The young man has expressed his discontent over the current deteriorating situation in Idlib city and countryside in light of the tight siege imposed by Hayyaat Tahrir Al-Sham (HTS), saying, “HTS crossings prevents the access of many types of vegetables and basic products brought in from the northern countryside of Aleppo, which resulted in the increase of their prices. One example, among many, is tomatoes whose price has been risen to ten TL. All residents have started to feel fed up with the recent situation. Relevant authorities have to take an action and work on solving these crises.”


It is worth noting that successive living crises have been hitting the residents of Idlib city and countryside in light of the predominance and monopoly by Hayyaat Tahrir Al-Sham and its executive arm, the “Salvation Government,” on all vital sectors, as well as controlling prices and border crossings and imposing levies and taxes. In addition, HTS authorities neither cares about improving services and facilities nor provides decent standards of living for civilians; this, in turn, has led to the spread of many negative phenomena, such as unemployment, poverty, begging and increasing suicide cases. Meanwhile, authorities attach considerable importance to projects which many residents see them “unimportant,” such as rehabilitation of parks and roundabouts and establishing shopping malls, where the region’s authorities spend tens of thousands of USD on these projects.


Recently, prices of all basic products in Idlib city and countryside have risen to levels unaffordable by many residents, especially displaced people.


SOHR activists have reported a list of the new prices of some essential products on markets in Idlib city and countryside as follows:


  • Petrol: 27 TL per litre.


  • Diesel: 11 TL per litre.


  • Gas cylinder: 229 TL.


  • Bread: 5 TL per a six-loaf pack weighing 500 grams.
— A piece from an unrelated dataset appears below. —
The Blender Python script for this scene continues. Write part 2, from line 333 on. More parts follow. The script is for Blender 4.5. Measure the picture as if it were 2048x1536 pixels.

  • Chicken meat: 34 TL per kilogram.


  • Lamb: 110 TL per kilogram.


  • Tomatoes: 9 TL per kilogram.


  • Cucumber: 5 TL per kilogram.


  • Courgette: 3 TL per kilogram.


  • Aubergine: 4 TL per kilogram.


  • Potato: 7 TL per kilogram.


  • Vigna: 14 TL per kilogram.


  • Beans: 13 TL per kilogram.


  • Okra: 15 TL per kilogram.


  • Onion: 3 TL per kilogram.


  • Sugar: 16 TL per kilogram.


  • Cooking oil: 33 TL per kilogram.


  • Tea: From 110 TL to 170 TL per kilogram.


It is also worth noting that residents in Idlib city and countryside suffer from lack of job opportunities, despite these low wages. This is attributed to the over population in that region which host nearly three million people, mostly have been displaced from other Syrian provinces.